Alle medesime trasmissioni partecipano anche i diretti interessati, gli amici, i parenti, i testimoni e, spesso, tutti coloro che in qualche modo potrebbero avere (anche solo potenzialmente) voce in capitolo.

Si pensi ai recenti tristissimi e gravissimi delitti di Melania Rea e, particolarmente, della giovane Sara Scazzi che davvero pare essersi tramutato – e mi si perdoni il parallelismo azzardato ma azzeccato – in una telenovela.

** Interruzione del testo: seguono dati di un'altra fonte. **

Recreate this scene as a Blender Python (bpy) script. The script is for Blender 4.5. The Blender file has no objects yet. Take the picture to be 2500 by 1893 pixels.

E’ un fenomeno piuttosto recente anche che molte di queste trasmissioni (sia sulle reti pubbliche che private) siano programmi di puro intrattenimento che vanno in onda nel pomeriggio e che alternano le opinioni di esperti più o meno qualificati su omicidi, sequestri, stupri e distruzioni di cadavere a notizie di puro gossip sentimental/sessuale.

Quale può essere e deve essere il ruolo del difensore in tale circo mediatico che – in ogni caso – riscuote sempre maggiore successo sul pubblico? Quale la sua condotta? La partecipazione a tali trasmissioni giova al cliente?

L’opinione di chi scrive è che è necessario valutare caso per caso.

L’approccio dovrebbe essere sempre molto pragmatico: quale utilità può avere per l’assistito che il suo difensore partecipi ad una di queste trasmissioni dal taglio assolutamente a-tecnico ma che possono essere sicuramente delle sedi ove cominciare ad illustrare e/o corroborare la linea difensiva?

Credo che – potendo scegliere – bisognerebbe che il difensore limitasse la propria partecipazione a quei programmi con un taglio il più possibile di approfondimento e non di intrattenimento. Con un parterre di ospiti e con un conduttore davvero esperti del settore capaci di dare vita ad un contraddittorio serio che dia l’opportunità all’avvocato di esporre dei concetti (a favore del proprio assistito) tecnicamente rilevanti e corretti preziosi per chiarire ed illustrare la posizione del cliente senza essere interrotti dall'”esperto” di turno (che magari non conosce nemmeno la differenza tra arresto e fermo) che chiama l’applauso con un’affermazione populista.

Per chi patrocina la vittima, per la quale – solitamente – il pubblico nutre istintivamente comprensione, le cautele sono minori poichè anche un “contenitore” di cabotaggio anche contenuto potrà dare risonanza e rilievo al drmma patito dalla persona offesa.

Se, poi, l’assistito ha le qualità necessarie (bella presenza, padronanza di linguaggio, una buona dose di freddezza e, se occorre, anche di teatralità), non sarà una cattiva idea (se opportunamente preparato) farlo apparire ed intervenire dandolgi la possibilità di esporre le proprie ragioni (evidentemente attentamente vagliate prima con il difensore).